In questo contesto arriva il progetto del gasdotto South Stream, pensato dopo e in competizione con il progetto di gasdotto americano di Nabucco. Nabucco dovrebbe portare gas e petrolio dal Centro Asia (repubbliche ex sovietiche) e dal Caucaso direttamente in Europa attraverso la Turchia, senza passare dalla Russia. Il progetto è chiaramente un ulteriore sforzo di contenimento della Russia, perché fornisce una via di fuga diretta per nuovi mercati a repubbliche ex sovietiche liberandole da una cordone ombelicale con Mosca. Nabucco crea un nuovo grande accesso a forniture da parte dell’Europa, che riceverebbe energia da 1) Africa e Medio oriente, paesi Opec, 2) dalla Russia e 3) dal Centro Asia e dal Caucaso. Con tre linee di fornitori i paesi europei (paesi consumatori) poi possono sperare di negoziare prezzi di forniture al ribasso.



Le implicazioni strategiche del progetto di Nabucco sono gravi, implicano una ulteriore rottura di rapporti con paesi ex sovietici che oggi ancora forniscono a Mosca energia a prezzi ribassati, mentre poi Mosca vende la sua energia in Europa a prezzi di mercato. Con Nabucco questo rapporto finirebbe. Nabucco rischierebbe di entrare in funzione tra alcuni anni, proprio quando i consumi interni di energia russa minacciano di superare la sua produzione e quindi farebbero passare la Russia a importatore netto di energia, cioè proprio quando la Russia avrebbe maggiore bisogno di energia a basso prezzo.

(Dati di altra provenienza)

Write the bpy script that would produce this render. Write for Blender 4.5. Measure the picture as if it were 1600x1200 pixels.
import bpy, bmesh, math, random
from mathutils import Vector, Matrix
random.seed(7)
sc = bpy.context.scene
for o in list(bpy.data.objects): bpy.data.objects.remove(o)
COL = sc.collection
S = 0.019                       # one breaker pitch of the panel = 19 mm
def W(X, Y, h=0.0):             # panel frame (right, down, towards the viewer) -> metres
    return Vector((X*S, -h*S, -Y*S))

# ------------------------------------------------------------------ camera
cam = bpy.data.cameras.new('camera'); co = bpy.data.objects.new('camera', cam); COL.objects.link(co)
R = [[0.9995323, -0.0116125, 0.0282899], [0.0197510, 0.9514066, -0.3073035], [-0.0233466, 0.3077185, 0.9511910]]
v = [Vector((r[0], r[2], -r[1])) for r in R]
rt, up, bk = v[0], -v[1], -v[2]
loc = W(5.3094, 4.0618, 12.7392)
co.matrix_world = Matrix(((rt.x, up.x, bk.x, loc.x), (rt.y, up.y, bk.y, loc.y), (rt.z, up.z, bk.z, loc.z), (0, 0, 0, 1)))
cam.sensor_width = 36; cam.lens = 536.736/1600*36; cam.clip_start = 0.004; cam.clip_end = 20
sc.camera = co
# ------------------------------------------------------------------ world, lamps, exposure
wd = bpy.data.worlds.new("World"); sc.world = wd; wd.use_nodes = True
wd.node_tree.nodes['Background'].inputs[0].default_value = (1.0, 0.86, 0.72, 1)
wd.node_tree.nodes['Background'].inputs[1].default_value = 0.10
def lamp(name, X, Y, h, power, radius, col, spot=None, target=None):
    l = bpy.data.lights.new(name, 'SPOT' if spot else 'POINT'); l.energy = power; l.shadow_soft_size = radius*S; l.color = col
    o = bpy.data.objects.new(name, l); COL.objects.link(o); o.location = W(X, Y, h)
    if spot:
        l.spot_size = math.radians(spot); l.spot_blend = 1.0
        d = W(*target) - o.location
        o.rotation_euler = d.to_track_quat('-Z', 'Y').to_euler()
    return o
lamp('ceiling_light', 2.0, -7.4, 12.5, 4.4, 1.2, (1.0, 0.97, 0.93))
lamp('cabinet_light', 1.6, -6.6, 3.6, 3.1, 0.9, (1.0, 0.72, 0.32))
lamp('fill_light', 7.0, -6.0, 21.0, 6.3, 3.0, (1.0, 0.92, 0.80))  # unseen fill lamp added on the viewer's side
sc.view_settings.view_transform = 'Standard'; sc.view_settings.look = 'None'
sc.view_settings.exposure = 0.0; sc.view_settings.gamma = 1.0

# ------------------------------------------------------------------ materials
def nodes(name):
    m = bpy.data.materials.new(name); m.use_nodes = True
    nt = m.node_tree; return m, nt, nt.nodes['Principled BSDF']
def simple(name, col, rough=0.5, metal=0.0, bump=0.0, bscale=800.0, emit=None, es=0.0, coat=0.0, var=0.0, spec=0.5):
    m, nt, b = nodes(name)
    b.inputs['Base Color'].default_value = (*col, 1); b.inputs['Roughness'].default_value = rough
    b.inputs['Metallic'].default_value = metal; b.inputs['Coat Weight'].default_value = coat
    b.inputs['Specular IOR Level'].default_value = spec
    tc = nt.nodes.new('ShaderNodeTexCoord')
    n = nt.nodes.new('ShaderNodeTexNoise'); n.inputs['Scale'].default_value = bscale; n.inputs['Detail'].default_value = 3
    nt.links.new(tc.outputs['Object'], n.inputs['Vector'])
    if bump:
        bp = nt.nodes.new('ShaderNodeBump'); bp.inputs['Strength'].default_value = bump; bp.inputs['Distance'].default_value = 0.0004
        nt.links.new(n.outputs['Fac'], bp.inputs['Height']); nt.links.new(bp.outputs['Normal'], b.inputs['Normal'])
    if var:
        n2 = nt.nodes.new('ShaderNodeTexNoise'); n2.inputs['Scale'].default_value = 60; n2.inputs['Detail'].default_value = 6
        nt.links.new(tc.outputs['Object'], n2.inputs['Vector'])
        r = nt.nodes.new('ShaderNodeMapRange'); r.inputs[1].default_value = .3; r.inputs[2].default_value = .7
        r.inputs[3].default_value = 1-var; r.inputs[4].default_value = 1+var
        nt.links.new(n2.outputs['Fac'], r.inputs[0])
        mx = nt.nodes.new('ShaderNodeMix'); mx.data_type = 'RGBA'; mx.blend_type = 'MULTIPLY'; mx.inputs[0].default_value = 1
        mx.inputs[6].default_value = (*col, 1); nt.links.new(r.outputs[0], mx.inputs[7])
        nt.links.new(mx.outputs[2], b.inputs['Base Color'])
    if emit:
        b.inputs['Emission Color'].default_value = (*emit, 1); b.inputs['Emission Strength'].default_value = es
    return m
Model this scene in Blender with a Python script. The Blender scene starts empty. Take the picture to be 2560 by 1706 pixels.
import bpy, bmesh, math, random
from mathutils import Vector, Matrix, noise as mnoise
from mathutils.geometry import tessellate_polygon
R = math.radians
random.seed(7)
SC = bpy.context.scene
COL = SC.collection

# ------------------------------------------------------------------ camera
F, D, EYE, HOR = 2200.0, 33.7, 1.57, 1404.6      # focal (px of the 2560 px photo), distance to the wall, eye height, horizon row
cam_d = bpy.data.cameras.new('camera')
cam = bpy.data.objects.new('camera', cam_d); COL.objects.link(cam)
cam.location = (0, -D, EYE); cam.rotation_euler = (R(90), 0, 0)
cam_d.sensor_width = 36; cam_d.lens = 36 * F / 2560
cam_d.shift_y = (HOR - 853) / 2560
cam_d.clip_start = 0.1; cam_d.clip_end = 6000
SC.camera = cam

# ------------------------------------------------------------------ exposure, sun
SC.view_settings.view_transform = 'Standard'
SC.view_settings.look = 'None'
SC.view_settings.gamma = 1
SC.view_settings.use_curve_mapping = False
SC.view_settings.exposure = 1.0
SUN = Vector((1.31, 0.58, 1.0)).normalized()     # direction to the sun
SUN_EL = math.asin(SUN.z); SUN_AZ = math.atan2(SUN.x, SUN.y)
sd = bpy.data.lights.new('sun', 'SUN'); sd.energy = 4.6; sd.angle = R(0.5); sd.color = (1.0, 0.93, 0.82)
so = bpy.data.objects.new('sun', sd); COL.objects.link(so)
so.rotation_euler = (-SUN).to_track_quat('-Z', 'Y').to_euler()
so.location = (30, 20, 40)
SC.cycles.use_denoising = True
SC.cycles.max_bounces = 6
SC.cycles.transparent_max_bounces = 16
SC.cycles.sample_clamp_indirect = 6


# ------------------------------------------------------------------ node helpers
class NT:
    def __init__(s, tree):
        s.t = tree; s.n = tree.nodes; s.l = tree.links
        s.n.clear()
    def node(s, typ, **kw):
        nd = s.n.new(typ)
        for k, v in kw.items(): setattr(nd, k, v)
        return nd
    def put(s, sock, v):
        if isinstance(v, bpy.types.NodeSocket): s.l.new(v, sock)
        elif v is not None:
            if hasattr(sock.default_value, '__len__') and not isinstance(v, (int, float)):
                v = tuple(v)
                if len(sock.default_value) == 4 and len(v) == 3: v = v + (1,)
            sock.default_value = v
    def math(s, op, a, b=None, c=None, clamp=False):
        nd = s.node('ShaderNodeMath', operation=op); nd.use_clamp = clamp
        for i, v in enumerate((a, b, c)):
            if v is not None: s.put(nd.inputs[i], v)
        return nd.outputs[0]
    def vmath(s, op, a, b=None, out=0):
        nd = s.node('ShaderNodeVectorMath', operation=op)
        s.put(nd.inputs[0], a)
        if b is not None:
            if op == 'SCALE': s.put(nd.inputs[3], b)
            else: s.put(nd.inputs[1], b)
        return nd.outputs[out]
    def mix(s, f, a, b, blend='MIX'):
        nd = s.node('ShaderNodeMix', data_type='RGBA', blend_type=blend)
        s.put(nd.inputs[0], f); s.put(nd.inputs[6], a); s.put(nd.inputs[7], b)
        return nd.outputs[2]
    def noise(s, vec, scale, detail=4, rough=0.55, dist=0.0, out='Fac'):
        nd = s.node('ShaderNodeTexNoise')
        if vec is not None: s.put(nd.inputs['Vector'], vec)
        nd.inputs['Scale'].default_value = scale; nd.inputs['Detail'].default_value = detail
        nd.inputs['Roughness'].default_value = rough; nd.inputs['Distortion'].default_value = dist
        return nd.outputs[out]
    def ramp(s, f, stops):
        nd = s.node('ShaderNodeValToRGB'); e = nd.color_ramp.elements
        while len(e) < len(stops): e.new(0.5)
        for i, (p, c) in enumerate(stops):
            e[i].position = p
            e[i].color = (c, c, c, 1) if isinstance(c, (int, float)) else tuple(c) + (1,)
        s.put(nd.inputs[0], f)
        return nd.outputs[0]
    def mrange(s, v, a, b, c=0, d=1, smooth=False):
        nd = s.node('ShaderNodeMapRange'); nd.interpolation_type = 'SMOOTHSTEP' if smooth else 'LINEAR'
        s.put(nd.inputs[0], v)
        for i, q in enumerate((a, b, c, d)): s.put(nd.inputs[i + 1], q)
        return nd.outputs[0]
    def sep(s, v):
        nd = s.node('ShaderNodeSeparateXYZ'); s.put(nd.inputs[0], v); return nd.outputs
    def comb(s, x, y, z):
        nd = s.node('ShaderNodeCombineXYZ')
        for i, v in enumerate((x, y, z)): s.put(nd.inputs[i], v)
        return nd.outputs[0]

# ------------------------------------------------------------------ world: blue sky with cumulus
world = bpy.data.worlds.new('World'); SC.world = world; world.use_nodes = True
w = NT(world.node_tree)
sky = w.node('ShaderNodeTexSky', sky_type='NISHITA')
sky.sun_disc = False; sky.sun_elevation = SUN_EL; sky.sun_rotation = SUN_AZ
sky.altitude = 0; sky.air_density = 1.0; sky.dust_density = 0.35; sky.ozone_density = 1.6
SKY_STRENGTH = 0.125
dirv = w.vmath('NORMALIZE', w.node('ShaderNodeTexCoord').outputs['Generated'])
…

Di fronte alla sfida strategica di Nabucco, che è poi in linea con gli interessi americani e dei paesi europei, la Russia aveva due scelte. La più difficile era cambiare il suo “modello di sviluppo”, gradualmente abbandonare l’attuale sistema in cui oltre il 80% delle sue esportazioni sono di materie prime e il resto armi, e creare un’industria moderna. L’altra scelta, più facile, era quella di cercare di trovare una difesa del modello economico attuale basato sulla grande esportazione di energia e quindi della sua area di influenza, che allarga il bacino di materie prime da vendere.

La prima scelta era la più difficile e avrebbe tra l’altro comportato una rinegoziazione politica, forse umiliante, con gli Stati Uniti, e un riassetto fondamentale degli equilibri interni, la creazione di una classe di imprenditori piccoli e medi che oggi praticamente non esiste. La seconda era più facile, era la difesa degli assetti interni, il consolidamento di rapporti nell’area di influenza e l’esercizio di quello che oggi la Russia ha di meglio, la sua proiezione esterna verso l’Europa in azioni di influenza.

Da qui nascono i progetti di North Stream e South Stream. Il primo pensa a un gasdotto che salti l’Ucraina e arrivi in Germania attraverso il Baltico, un po’ secondo la rotta delle navi della antica Lega Anseatica; il secondo è un’idea completamente nuova che salta la Turchia e attraversa il Mar Nero e i Balcani per raggiungere l’Europa attraverso l’Italia o l’Ungheria. Incidentalmente, North Stream è presieduto dall’ex cancelliere tedesco Schroeder, South Stream ha il sostegno dell’Eni e del primo ministro italiano Berlusconi.